El lector en serio que, paradójicamente, es el lector ocioso y desocupado al que se refiere Cervantes, sabe perfectamente que los libros no dan recetas para vivir bien, que los grandes libros, más que respuestas, tienen preguntas, y que más que felicidad, entregan inquietudes e incluso angustias que hacen la existencia menos plana; uno vive en los libros que ha leído y se contagia en los universos a los que accede. Los grandes libros no nos quitan problemas, nos hacen ver la complejidad del mundo, aunque sigamos ahogándonos en un vaso de agua.

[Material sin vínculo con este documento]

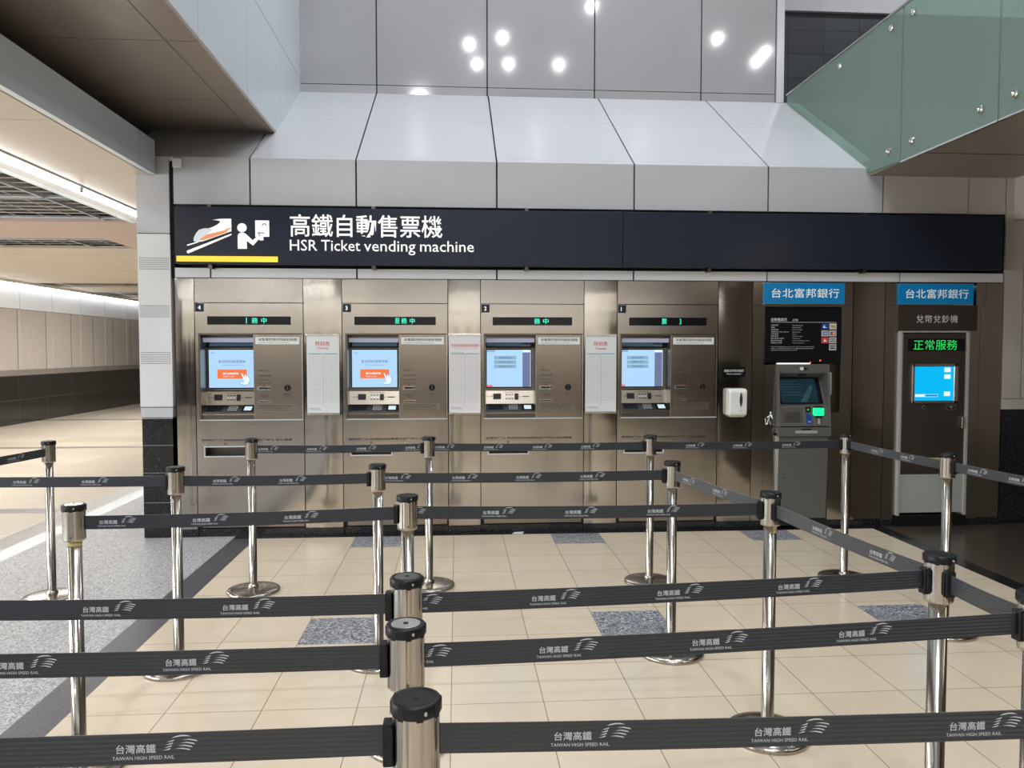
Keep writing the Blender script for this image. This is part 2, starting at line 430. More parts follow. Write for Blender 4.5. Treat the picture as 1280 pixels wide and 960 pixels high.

Por lo demás, queda claro que la promoción y la mediación de la lectura sólo pueden llevarlas a cabo personas que conocen y aprecian la lectura. No la pueden hacer ni siquiera los profesores por el hecho de ser profesores en tanto no sean lectores convencidos de que leer es una experiencia extraordinaria que va más allá de los valores prácticos y curriculares.

¿Qué ganamos con leer Las flores del mal, de Charles Baudelaire? Podemos ganar una calificación de excelencia si estudiamos Letras Francesas y el examen es sobre el simbolismo francés y, especialmente, sobre la obra cumbre de Baudelaire. Pero la ganancia, para un lector ocioso, no está en la calificación de un examen, sino en la lectura misma del libro, y en el sentirse identificado y con derecho para platicar con Baudelaire cuando éste le dice:

Afanan nuestras almas, nuestros

[cuerpos socavan

la mezquindad, la culpa,

[la estulticia, el error,

y, como los mendigos alimentan

[sus piojos,

nuestros remordimientos,

[complacientes nutrimos.

Tercos en los pecados, laxos en

[los propósitos,

con creces nos hacemos pagar

[lo confesado

y tornamos alegres al lodoso

[camino

creyendo, en viles lágrimas,

[enjugar nuestras faltas.

[...]

Lector, tú bien conoces al delicado

[monstruo

—¡hipócrita lector —mi prójimo—,

[mi hermano!3

Notas

1 Alberto Manguel, Para cada tiempo hay un libro, Sexto Piso, Madrid, 2014, p. 21.

2 Daniel Pennac, Como una novela, traducción de Joaquín Jordá, Anagrama, Barcelona, 1993, p. 19.

3 Charles Baudelaire, “Al lector”, en Las flores del mal, traducción de Antonio Martínez Sarrión, Alianza, Madrid, 1982, pp. 13-14.